- Safiu Kehinde
The Nigerian stock market closed on a bearish note on Tuesday as investors recorded a loss of N4.6 trillion due to sell-offs in heavyweight stocks.
Some of the stocks affected by the selloffs include: Academy Press, Custodian Investment, Dangote Cement, Deap Capital Management, Oando and 56 others.
The Nigerian Exchange Ltd. (NGX) market capitalisation, which opened at N94.526 trillion, dropped by N4.642 trillion, closing at N89.884 trillion.
Similarly, the All-Share Index (ASI) fell by 7,454.60 points, or 5.01 per cent, closing at 141,327.30 points from 148,781.90 recorded on Monday.
This made the year-to-date (YTD) return drop to 37.31 per cent.
Also, the market breadth closed negative with 61 losers and four gainers.
Dangote Cement and MTN led the decliners’ table by 10 per cent each, ending the session at N594 and N429.30 per share respectively.
BUA Cement, Transcorp Power and Oando dipped by 10 per cent each, closing at N162, N39.60 and N36 per share respectively.
Conversely, NCR Nigeria led the advancers’ table by 9.82 per cent, settling at N21.25, Berger Paints trailed by 2.56 per cent, finishing at N36 and FCMB Group grew by 0.96 per cent, closing at N10.50 per share.
Similarly, AXA Mansard rose by 0.25 per cent, ending the session at N12.10 per share.
Assessment of the market activity revealed 80 per cent growth in volume, 159 per cent increase in turnover and 9 per cent decline in deals.
A total of 655.9 million shares worth N29.4 billion were traded across 29,558 transactions, compared to 364.4 million shares valued at N11.4 billion that was exchanged in 32,564 deals earlier on Monday.
Meanwhile, First HoldCo closed with the highest volume, recording 68.27 million shares traded while GEREGU closed with the highest value, amounting to N4.42 billion.
In his reaction, the Vice Chairman of Highcap Securities Ltd., Mr David Adonri, attributed the downturn to weak third-quarter earnings, investor misinterpretation of foreign policy comments, and concerns over a proposed capital gains tax increase.
He noted that market began to show signs of fatigue last week, even before the statement by U.S. President Donald Trump regarding Nigeria’s economic reforms.
“The market had already started declining due to disappointing third-quarter results from some listed companies.
“Several banks could not sustain their previous dividend levels, while the consumer goods sector posted unimpressive results. These disclosures weakened market fundamentals,” he explained.
Adonri noted that the situation was worsened by an external shock arising from comments made by President Trump, which were meant to be supportive but were misinterpreted by some investors, leading to panic and eroding confidence.

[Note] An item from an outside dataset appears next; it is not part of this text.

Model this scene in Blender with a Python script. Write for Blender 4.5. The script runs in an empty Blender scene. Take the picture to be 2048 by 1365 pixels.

He also identified the proposed 30 per cent capital gains tax, expected to take effect in January, as a major concern among institutional and foreign investors.
“Many high-net-worth and institutional investors, who are the main targets of this policy, see it as a jumbo tax penalty and have started exiting or holding back investments,” he said.
In spite the downturn, Adonri described the current market phase as a “buyers’ market,” offering attractive entry points for investors with liquidity.
“The sharp decline has created great opportunities. Any investor who has cash to deploy now will enjoy the market,” he said.